▶ [Directions]: Gather the lines that hold the string "scene".

▶ [Raw data]:

=-=-=

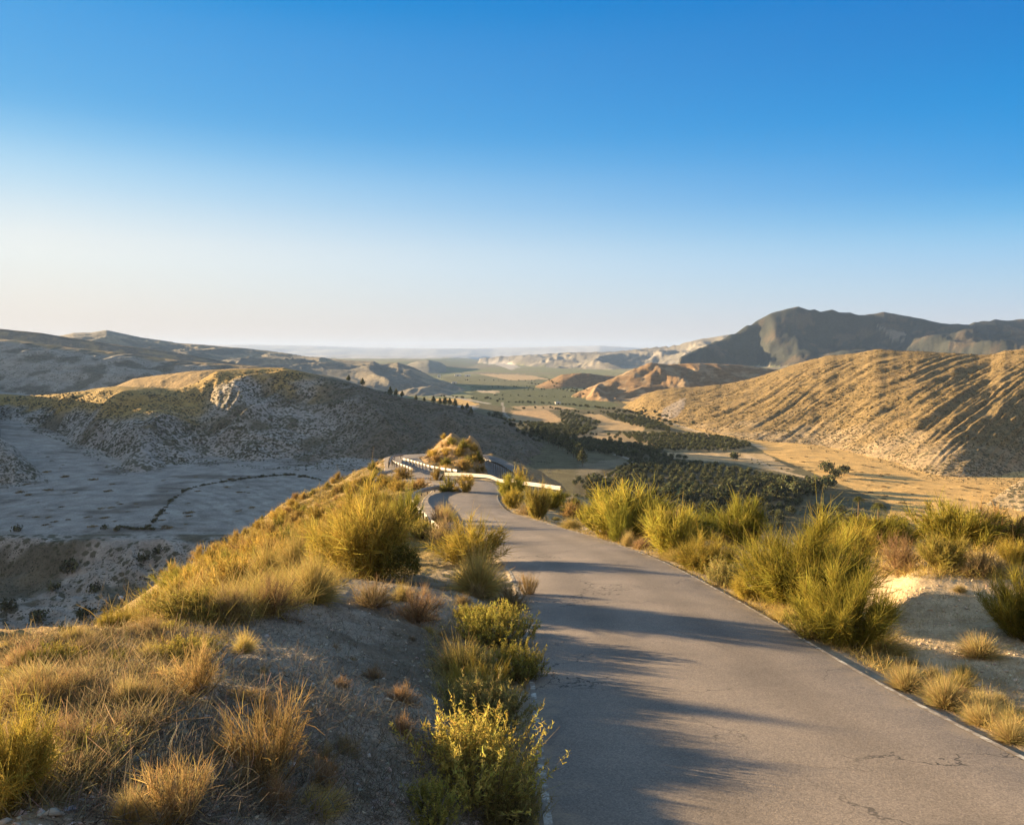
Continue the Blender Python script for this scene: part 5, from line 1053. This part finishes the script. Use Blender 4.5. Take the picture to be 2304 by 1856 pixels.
# ------------------------------------------------------------------ small buildings up the valley
M_WALL, _t, _b = newmat('whitewash'); _b.inputs['Base Color'].default_value = (.72, .69, .62, 1)
M_ROOF, _t, _b = newmat('roof_sheet'); _b.inputs['Base Color'].default_value = (.5, .44, .38, 1)
M_DARK, _t, _b = newmat('dark_opening'); _b.inputs['Base Color'].default_value = (.05, .045, .04, 1)
def boxm(name, x0, x1, y0, y1, z0, z1, mat, ridge=0):
    V = [(x0, y0, z0), (x1, y0, z0), (x1, y1, z0), (x0, y1, z0), (x0, y0, z1), (x1, y0, z1), (x1, y1, z1), (x0, y1, z1)]; F = [(0, 3, 2, 1), (0, 1, 5, 4), (1, 2, 6, 5), (2, 3, 7, 6), (3, 0, 4, 7)]
    me = bpy.data.meshes.new(name)
    if ridge: V += [(x0, (y0 + y1) / 2, z1 + ridge), (x1, (y0 + y1) / 2, z1 + ridge)]; F += [(4, 5, 9, 8), (6, 7, 8, 9), (4, 8, 7), (5, 6, 9)]
    else: F += [(4, 5, 6, 7)]
    me.from_pydata(V, [], F); me.materials.append(mat); return me
def house(px, py, wpx, hpx, label, rot=0.):
    x, y, z = hit(px, py); w_ = wpx * y / FPX; h = hpx * y / FPX; d = w_ * .55
    r = link('farm_shed', None, loc=(x, y, z - .5), label=label, cat='farm building', group='small farm buildings up the valley'); r.rotation_euler = (0, 0, rot)
    link('walls', boxm('walls', -w_ / 2, w_ / 2, -d / 2, d / 2, 0, h + .5, M_WALL), r); link('roof', boxm('roof', -w_ / 2 - .3, w_ / 2 + .3, -d / 2 - .3, d / 2 + .3, h + .51, h + .7, M_ROOF, h * .25), r)
    link('door', boxm('door', -w_ * .1, w_ * .1, -d / 2 - .04, -d / 2 - .01, .5, .5 + h * .7, M_DARK), r)
house(1255, 909, 12, 4, 'white shed standing on the green field, middle of the valley', .15)
house(988, 850, 6, 6, 'small pale block at the foot of the blue hill, far up the valley', -.2)
house(1030, 846, 14, 3, 'long low pale building far up the valley, left of the tan strip', .1)
house(1052, 847, 12, 3, 'long low pale building beside its twin, farther right', .0)
house(1022, 863, 12, 3, 'low white farm building nearer than the twin long ones', .1)

# ------------------------------------------------------------------ haze
V = [(x, y, z) for x in (-26000, 26000) for y in (-3000, 19000) for z in (-140, 264)]
me = bpy.data.meshes.new('haze'); me.from_pydata(V, [], [(0, 1, 3, 2), (4, 6, 7, 5), (0, 4, 5, 1), (2, 3, 7, 6), (0, 2, 6, 4), (1, 5, 7, 3)]); 
mh = bpy.data.materials.new('haze'); mh.use_nodes = True; th = mh.node_tree; th.nodes.clear(); oo = N(th, 'ShaderNodeOutputMaterial'); pv = N(th, 'ShaderNodeVolumePrincipled'); th.links.new(pv.outputs[0], oo.inputs['Volume'])
pv.inputs['Color'].default_value = (.36, .54, .90, 1); pv.inputs['Density'].default_value = 3.1e-5; pv.inputs['Anisotropy'].default_value = .1
me.materials.append(mh); hz_ = link('haze', me, kind='stuff')
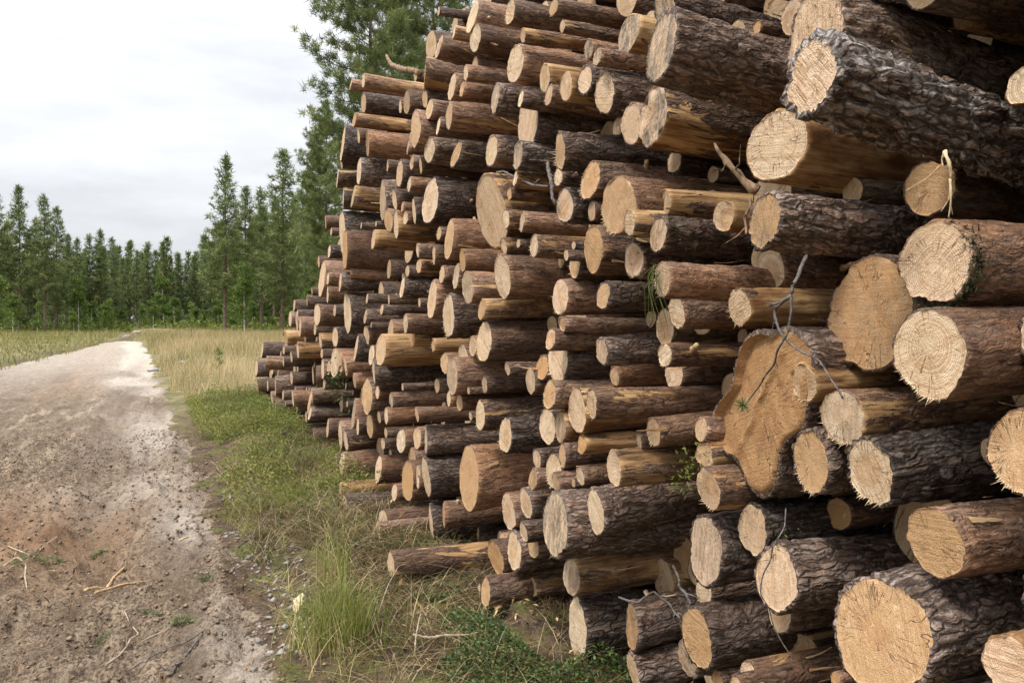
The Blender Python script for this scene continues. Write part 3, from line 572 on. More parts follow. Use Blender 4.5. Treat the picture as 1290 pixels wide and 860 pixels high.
def mat_cut():
    m = NT('sawn_wood')
    raw, v, rnd, R, G, B = obj_vec(m)
    wob = m.add('ShaderNodeTexNoise'); m.put(wob.inputs['Vector'], v); wob.inputs['Scale'].default_value = 7; wob.inputs['Detail'].default_value = 2
    pith = m.add('ShaderNodeCombineXYZ')
    m.put(pith.inputs[1], m.math('MULTIPLY', m.math('SUBTRACT', rnd, .5), .035)); m.put(pith.inputs[2], m.math('MULTIPLY', m.math('SINE', m.math('MULTIPLY', rnd, 91)), .014))
    flat = m.vmath('MULTIPLY', raw, (0, 1, 1))
    c = m.vmath('SUBTRACT', flat, pith.outputs[0])
    cw = m.vmath('ADD', c, m.vmath('MULTIPLY', m.vmath('SUBTRACT', wob.outputs['Color'], (.5, .5, .5)), (0, .022, .022)))
    r = m.vmath('LENGTH', cw)
    ring = m.math('SINE', m.math('MULTIPLY', r, 1150))
    ring2 = m.noise(m.math('MULTIPLY', r, 1), 90, 2, .6)
    comb = m.add('ShaderNodeCombineXYZ'); m.put(comb.inputs[0], m.math('MULTIPLY', r, 1)); m.put(comb.inputs[1], rnd)
    ring2 = m.noise(comb.outputs[0], 150, 2, .6)
    n1 = m.noise(v, 14, 4, .6); n2 = m.noise(v, 55, 4, .65); n3 = m.noise(v, 240, 2, .6)
    # saw strokes: straight or slightly curved bands at an angle of the log's own
    ang = m.math('MULTIPLY', rnd, 40.0)
    sx = m.math('ADD', m.math('MULTIPLY', m.math('COSINE', ang), m.vmath('DOT_PRODUCT', raw, (0, 1, 0))), m.math('MULTIPLY', m.math('SINE', ang), m.vmath('DOT_PRODUCT', raw, (0, 0, 1))))
    sc = m.add('ShaderNodeCombineXYZ'); m.put(sc.inputs[0], m.math('ADD', sx, m.math('MULTIPLY', n1, .02))); m.put(sc.inputs[1], m.math('ADD', rnd, m.math('MULTIPLY', n1, .05)))
    saw = m.noise(sc.outputs[0], 95, 3, .7)
    band = m.noise(sc.outputs[0], 24, 3, .6)
    pale = m.mix(m.ramp(n1, .3, .7), (.68, .535, .355), (.83, .70, .51))
    dark = m.mix(m.ramp(n1, .3, .7), (.42, .215, .08), (.58, .35, .16))
    hue = m.ramp(m.math('SINE', m.math('MULTIPLY', rnd, 777)), -.9, .9)
    pale = m.mix(hue, pale, (.74, .56, .40))
    dark = m.mix(hue, dark, (.50, .30, .13))
    col = m.mix(R, pale, dark)
    col = m.mix(m.ramp(band, .5, .68, 0, .55), col, (.47, .285, .135))
    col = m.mix(m.math('MULTIPLY', m.ramp(R, 1.1, 1.9), m.ramp(n1, .3, .65, .35, .95)), col, (.33, .165, .062))
    # heartwood
    heart = m.math('MULTIPLY', m.math('SUBTRACT', 1, m.ramp(r, .030, .062)), m.ramp(m.math('SINE', m.math('MULTIPLY', rnd, 313)), -.1, .6, .0, .6))
    col = m.mix(m.math('MULTIPLY', heart, m.ramp(n1, .3, .6, .5, 1)), col, (.47, .24, .095))
    core = m.ramp(r, .006, .03)
    col = m.mix(m.math('MULTIPLY', core, m.ramp(ring, -.2, 1, 0, .5)), col, (.36, .19, .085))
    col = m.mix(m.math('MULTIPLY', core, m.ramp(ring2, .48, .66, 0, .55)), col, (.42, .24, .11))
    col = m.mix(m.math('MULTIPLY', m.ramp(saw, .5, .66), m.math('ADD', .22, m.math('MULTIPLY', G, .45))), col, (.33, .175, .075))
    col = m.mix(m.ramp(n2, .55, .75, 0, .45), col, (.40, .24, .12))
    col = m.mix(m.ramp(n2, .28, .42, .4, 0), col, (.80, .66, .46))
    # radial drying checks and dark specks
    ax = m.add('ShaderNodeSeparateXYZ'); m.put(ax.inputs[0], cw)
    th = m.math('ARCTAN2', ax.outputs[1], ax.outputs[2])
    tc = m.add('ShaderNodeCombineXYZ'); m.put(tc.inputs[0], m.math('ADD', m.math('MULTIPLY', th, 3.2), m.math('MULTIPLY', n1, .5))); m.put(tc.inputs[1], m.math('MULTIPLY', rnd, 40)); m.put(tc.inputs[2], m.math('MULTIPLY', r, 6))
    chk = m.math('ABSOLUTE', m.math('SUBTRACT', m.noise(tc.outputs[0], 1.4, 2, .5), .5))
    chkm = m.math('MULTIPLY', m.ramp(chk, .0, .018, 1, 0), m.math('MULTIPLY', core, m.ramp(m.noise(v, 9, 2), .46, .6, 0, .8)))
    col = m.mix(chkm, col, (.16, .08, .035))
    col = m.mix(m.ramp(n3, .54, .68, 0, .5), col, (.30, .17, .08))
    col = m.mix(m.ramp(n3, .40, .30, 0, .45), col, (.84, .70, .50))
    speck = m.ramp(m.noise(v, 95, 2, .5), .70, .76)
    col = m.mix(m.math('MULTIPLY', speck, .6), col, (.10, .06, .035))
    # weathered grey / brown stained ends
    gn = m.ramp(m.noise(m.scale(v, (1, 26, 9)), 1, 4, .65), .3, .62)
    col = m.mix(m.math('MULTIPLY', gn, B, clamp=True), col, m.mix(m.ramp(n2, .3, .7), (.085, .062, .045), (.33, .265, .195)))
    # a faint reddish edge under the bark
    h = m.math('ADD', m.math('MULTIPLY', saw, m.math('ADD', .5, m.math('MULTIPLY', G, 1.6))), m.math('ADD', m.math('MULTIPLY', n3, .5), m.math('MULTIPLY', n2, .6)))
    h = m.math('ADD', h, m.math('MULTIPLY', m.noise(m.scale(v, (1, 70, 22)), 1, 3, .7), m.math('MULTIPLY', B, 2.0)))
    h = m.math('SUBTRACT', h, m.math('MULTIPLY', chkm, 1.2))
    m.bump(h, .8, .006)
    return m.out(col, .78)

def mat_plain(name, c0, c1, scale=30, rough=.8, bump=.4, stretch=(1, 1, 1), dist=.004):
    m = NT(name)
    raw, v, rnd, R, G, B = obj_vec(m)
    n = m.noise(m.scale(v, stretch), scale, 5, .6)
    m.bump(n, bump, dist)
    return m.out(m.mix(m.ramp(n, .3, .7), c0, c1), rough)

def mat_blades(name, stops, rough=.6, trans=.0):
    """plant fibre whose colour runs along the per-blade attribute 'tint' """
    m = NT(name)
    t = m.attr('tint')
    nd = m.add('ShaderNodeValToRGB'); m.put(nd.inputs[0], t)
    cr = nd.color_ramp
    while len(cr.elements) < len(stops): cr.elements.new(.5)
    for e, (p, c) in zip(cr.elements, stops): e.position = p; e.color = c + (1,)
    if trans:
        tr = m.add('ShaderNodeBsdfTranslucent'); mx = m.add('ShaderNodeMixShader'); mx.inputs[0].default_value = trans
        m.l.new(nd.outputs[0], tr.inputs[0]); m.l.new(m.bsdf.outputs[0], mx.inputs[1]); m.l.new(tr.outputs[0], mx.inputs[2])
        m.l.new(mx.outputs[0], m.n['Material Output'].inputs[0])
    return m.out(nd.outputs[0], rough)

BARK, CUT = mat_bark(), mat_cut()
SPLINTER = mat_plain('torn_fibre', (.55, .40, .22), (.78, .64, .42), 60, .7, .3)
TWIG = mat_plain('twig_bark', (.06, .05, .045), (.20, .175, .16), 45, .8, .5)
TWIG_PALE = mat_plain('bleached_twig', (.26, .20, .14), (.48, .39, .28), 45, .8, .4)
STRIPPED = mat_plain('stripped_wood', (.30, .17, .075), (.66, .48, .27), 6, .6, .6, (1.2, 14, 14), .006)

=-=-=

▶ [Full response]:
Continue the Blender Python script for this scene: part 5, from line 1053. This part finishes the script. Use Blender 4.5. Take the picture to be 2304 by 1856 pixels.
The Blender Python script for this scene continues. Write part 3, from line 572 on. More parts follow. Use Blender 4.5. Treat the picture as 1290 pixels wide and 860 pixels high.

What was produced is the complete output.